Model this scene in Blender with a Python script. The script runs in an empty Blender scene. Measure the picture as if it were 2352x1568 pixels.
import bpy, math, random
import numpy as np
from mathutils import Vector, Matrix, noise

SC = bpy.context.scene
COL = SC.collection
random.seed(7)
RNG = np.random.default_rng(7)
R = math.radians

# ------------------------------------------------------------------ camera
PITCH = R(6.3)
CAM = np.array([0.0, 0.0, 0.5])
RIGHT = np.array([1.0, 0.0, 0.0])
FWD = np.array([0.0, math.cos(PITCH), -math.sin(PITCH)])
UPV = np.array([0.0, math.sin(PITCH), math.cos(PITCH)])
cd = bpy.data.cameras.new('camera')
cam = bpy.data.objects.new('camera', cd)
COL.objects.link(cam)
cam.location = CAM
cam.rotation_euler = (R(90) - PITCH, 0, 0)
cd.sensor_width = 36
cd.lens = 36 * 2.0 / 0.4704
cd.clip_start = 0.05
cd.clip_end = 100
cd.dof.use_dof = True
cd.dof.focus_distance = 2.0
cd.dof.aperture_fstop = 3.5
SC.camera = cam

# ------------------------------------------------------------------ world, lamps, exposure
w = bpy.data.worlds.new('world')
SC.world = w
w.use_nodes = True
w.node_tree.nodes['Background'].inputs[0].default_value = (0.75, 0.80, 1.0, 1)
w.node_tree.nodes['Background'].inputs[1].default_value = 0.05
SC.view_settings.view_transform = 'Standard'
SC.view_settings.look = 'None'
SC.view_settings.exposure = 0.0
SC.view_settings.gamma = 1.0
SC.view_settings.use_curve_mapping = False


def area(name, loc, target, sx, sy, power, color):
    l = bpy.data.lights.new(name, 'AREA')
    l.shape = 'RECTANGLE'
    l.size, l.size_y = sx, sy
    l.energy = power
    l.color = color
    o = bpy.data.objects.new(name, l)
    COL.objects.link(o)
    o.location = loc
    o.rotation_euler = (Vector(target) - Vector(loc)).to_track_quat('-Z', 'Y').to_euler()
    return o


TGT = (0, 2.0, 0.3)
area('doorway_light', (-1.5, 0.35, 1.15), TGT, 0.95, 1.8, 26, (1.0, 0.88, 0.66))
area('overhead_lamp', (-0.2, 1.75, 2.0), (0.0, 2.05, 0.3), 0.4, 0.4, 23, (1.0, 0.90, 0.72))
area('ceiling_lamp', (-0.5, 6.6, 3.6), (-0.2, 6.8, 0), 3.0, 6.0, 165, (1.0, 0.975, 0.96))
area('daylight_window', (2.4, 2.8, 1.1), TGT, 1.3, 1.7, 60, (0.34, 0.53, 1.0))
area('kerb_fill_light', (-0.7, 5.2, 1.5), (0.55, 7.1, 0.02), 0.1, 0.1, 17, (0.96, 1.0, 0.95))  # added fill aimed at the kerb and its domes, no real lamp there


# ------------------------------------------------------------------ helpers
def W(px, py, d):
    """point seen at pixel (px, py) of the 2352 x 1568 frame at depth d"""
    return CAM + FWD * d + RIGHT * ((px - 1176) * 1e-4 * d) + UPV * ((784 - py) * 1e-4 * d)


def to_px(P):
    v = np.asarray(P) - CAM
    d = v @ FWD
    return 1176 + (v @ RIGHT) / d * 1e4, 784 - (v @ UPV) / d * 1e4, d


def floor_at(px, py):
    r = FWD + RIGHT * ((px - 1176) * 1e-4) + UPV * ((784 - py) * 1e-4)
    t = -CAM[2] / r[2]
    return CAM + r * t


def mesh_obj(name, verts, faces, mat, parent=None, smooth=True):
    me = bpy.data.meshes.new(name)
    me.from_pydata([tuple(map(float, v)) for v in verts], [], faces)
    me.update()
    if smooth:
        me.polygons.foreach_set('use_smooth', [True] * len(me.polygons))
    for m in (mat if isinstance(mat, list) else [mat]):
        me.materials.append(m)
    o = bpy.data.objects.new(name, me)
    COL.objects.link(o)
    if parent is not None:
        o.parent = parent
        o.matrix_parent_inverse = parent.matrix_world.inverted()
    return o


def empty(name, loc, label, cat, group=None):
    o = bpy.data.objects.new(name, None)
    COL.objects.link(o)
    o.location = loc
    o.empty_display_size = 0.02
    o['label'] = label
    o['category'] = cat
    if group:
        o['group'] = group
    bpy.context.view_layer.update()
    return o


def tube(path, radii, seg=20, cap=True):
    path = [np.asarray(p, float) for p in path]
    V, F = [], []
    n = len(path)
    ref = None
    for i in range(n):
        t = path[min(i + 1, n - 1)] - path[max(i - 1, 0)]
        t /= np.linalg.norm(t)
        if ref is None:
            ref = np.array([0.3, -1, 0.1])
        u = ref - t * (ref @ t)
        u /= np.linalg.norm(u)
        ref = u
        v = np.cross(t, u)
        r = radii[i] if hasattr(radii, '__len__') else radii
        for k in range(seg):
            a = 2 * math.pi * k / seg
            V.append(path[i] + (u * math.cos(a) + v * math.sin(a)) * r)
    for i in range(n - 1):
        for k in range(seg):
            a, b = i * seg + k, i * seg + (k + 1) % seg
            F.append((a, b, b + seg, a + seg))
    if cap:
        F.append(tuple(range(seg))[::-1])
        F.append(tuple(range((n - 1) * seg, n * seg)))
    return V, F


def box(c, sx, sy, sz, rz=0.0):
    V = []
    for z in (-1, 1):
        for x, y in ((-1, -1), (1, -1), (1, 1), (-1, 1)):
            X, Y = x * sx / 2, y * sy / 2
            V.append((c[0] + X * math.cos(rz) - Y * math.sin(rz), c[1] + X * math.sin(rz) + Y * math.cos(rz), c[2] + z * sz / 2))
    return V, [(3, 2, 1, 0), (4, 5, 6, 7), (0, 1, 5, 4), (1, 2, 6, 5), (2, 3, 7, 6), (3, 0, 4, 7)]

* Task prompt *
Reproduce the material in full, with no word added or dropped.

* Exercise result *
Model this scene in Blender with a Python script. The script runs in an empty Blender scene. Measure the picture as if it were 2352x1568 pixels.
import bpy, math, random
import numpy as np
from mathutils import Vector, Matrix, noise

SC = bpy.context.scene
COL = SC.collection
random.seed(7)
RNG = np.random.default_rng(7)
R = math.radians

# ------------------------------------------------------------------ camera
PITCH = R(6.3)
CAM = np.array([0.0, 0.0, 0.5])
RIGHT = np.array([1.0, 0.0, 0.0])
FWD = np.array([0.0, math.cos(PITCH), -math.sin(PITCH)])
UPV = np.array([0.0, math.sin(PITCH), math.cos(PITCH)])
cd = bpy.data.cameras.new('camera')
cam = bpy.data.objects.new('camera', cd)
COL.objects.link(cam)
cam.location = CAM
cam.rotation_euler = (R(90) - PITCH, 0, 0)
cd.sensor_width = 36
cd.lens = 36 * 2.0 / 0.4704
cd.clip_start = 0.05
cd.clip_end = 100
cd.dof.use_dof = True
cd.dof.focus_distance = 2.0
cd.dof.aperture_fstop = 3.5
SC.camera = cam

# ------------------------------------------------------------------ world, lamps, exposure
w = bpy.data.worlds.new('world')
SC.world = w
w.use_nodes = True
w.node_tree.nodes['Background'].inputs[0].default_value = (0.75, 0.80, 1.0, 1)
w.node_tree.nodes['Background'].inputs[1].default_value = 0.05
SC.view_settings.view_transform = 'Standard'
SC.view_settings.look = 'None'
SC.view_settings.exposure = 0.0
SC.view_settings.gamma = 1.0
SC.view_settings.use_curve_mapping = False


def area(name, loc, target, sx, sy, power, color):
    l = bpy.data.lights.new(name, 'AREA')
    l.shape = 'RECTANGLE'
    l.size, l.size_y = sx, sy
    l.energy = power
    l.color = color
    o = bpy.data.objects.new(name, l)
    COL.objects.link(o)
    o.location = loc
    o.rotation_euler = (Vector(target) - Vector(loc)).to_track_quat('-Z', 'Y').to_euler()
    return o


TGT = (0, 2.0, 0.3)
area('doorway_light', (-1.5, 0.35, 1.15), TGT, 0.95, 1.8, 26, (1.0, 0.88, 0.66))
area('overhead_lamp', (-0.2, 1.75, 2.0), (0.0, 2.05, 0.3), 0.4, 0.4, 23, (1.0, 0.90, 0.72))
area('ceiling_lamp', (-0.5, 6.6, 3.6), (-0.2, 6.8, 0), 3.0, 6.0, 165, (1.0, 0.975, 0.96))
area('daylight_window', (2.4, 2.8, 1.1), TGT, 1.3, 1.7, 60, (0.34, 0.53, 1.0))
area('kerb_fill_light', (-0.7, 5.2, 1.5), (0.55, 7.1, 0.02), 0.1, 0.1, 17, (0.96, 1.0, 0.95))  # added fill aimed at the kerb and its domes, no real lamp there


# ------------------------------------------------------------------ helpers
def W(px, py, d):
    """point seen at pixel (px, py) of the 2352 x 1568 frame at depth d"""
    return CAM + FWD * d + RIGHT * ((px - 1176) * 1e-4 * d) + UPV * ((784 - py) * 1e-4 * d)


def to_px(P):
    v = np.asarray(P) - CAM
    d = v @ FWD
    return 1176 + (v @ RIGHT) / d * 1e4, 784 - (v @ UPV) / d * 1e4, d


def floor_at(px, py):
    r = FWD + RIGHT * ((px - 1176) * 1e-4) + UPV * ((784 - py) * 1e-4)
    t = -CAM[2] / r[2]
    return CAM + r * t


def mesh_obj(name, verts, faces, mat, parent=None, smooth=True):
    me = bpy.data.meshes.new(name)
    me.from_pydata([tuple(map(float, v)) for v in verts], [], faces)
    me.update()
    if smooth:
        me.polygons.foreach_set('use_smooth', [True] * len(me.polygons))
    for m in (mat if isinstance(mat, list) else [mat]):
        me.materials.append(m)
    o = bpy.data.objects.new(name, me)
    COL.objects.link(o)
    if parent is not None:
        o.parent = parent
        o.matrix_parent_inverse = parent.matrix_world.inverted()
    return o


def empty(name, loc, label, cat, group=None):
    o = bpy.data.objects.new(name, None)
    COL.objects.link(o)
    o.location = loc
    o.empty_display_size = 0.02
    o['label'] = label
    o['category'] = cat
    if group:
        o['group'] = group
    bpy.context.view_layer.update()
    return o


def tube(path, radii, seg=20, cap=True):
    path = [np.asarray(p, float) for p in path]
    V, F = [], []
    n = len(path)
    ref = None
    for i in range(n):
        t = path[min(i + 1, n - 1)] - path[max(i - 1, 0)]
        t /= np.linalg.norm(t)
        if ref is None:
            ref = np.array([0.3, -1, 0.1])
        u = ref - t * (ref @ t)
        u /= np.linalg.norm(u)
        ref = u
        v = np.cross(t, u)
        r = radii[i] if hasattr(radii, '__len__') else radii
        for k in range(seg):
            a = 2 * math.pi * k / seg
            V.append(path[i] + (u * math.cos(a) + v * math.sin(a)) * r)
    for i in range(n - 1):
        for k in range(seg):
            a, b = i * seg + k, i * seg + (k + 1) % seg
            F.append((a, b, b + seg, a + seg))
    if cap:
        F.append(tuple(range(seg))[::-1])
        F.append(tuple(range((n - 1) * seg, n * seg)))
    return V, F


def box(c, sx, sy, sz, rz=0.0):
    V = []
    for z in (-1, 1):
        for x, y in ((-1, -1), (1, -1), (1, 1), (-1, 1)):
            X, Y = x * sx / 2, y * sy / 2
            V.append((c[0] + X * math.cos(rz) - Y * math.sin(rz), c[1] + X * math.sin(rz) + Y * math.cos(rz), c[2] + z * sz / 2))
    return V, [(3, 2, 1, 0), (4, 5, 6, 7), (0, 1, 5, 4), (1, 2, 6, 5), (2, 3, 7, 6), (3, 0, 4, 7)]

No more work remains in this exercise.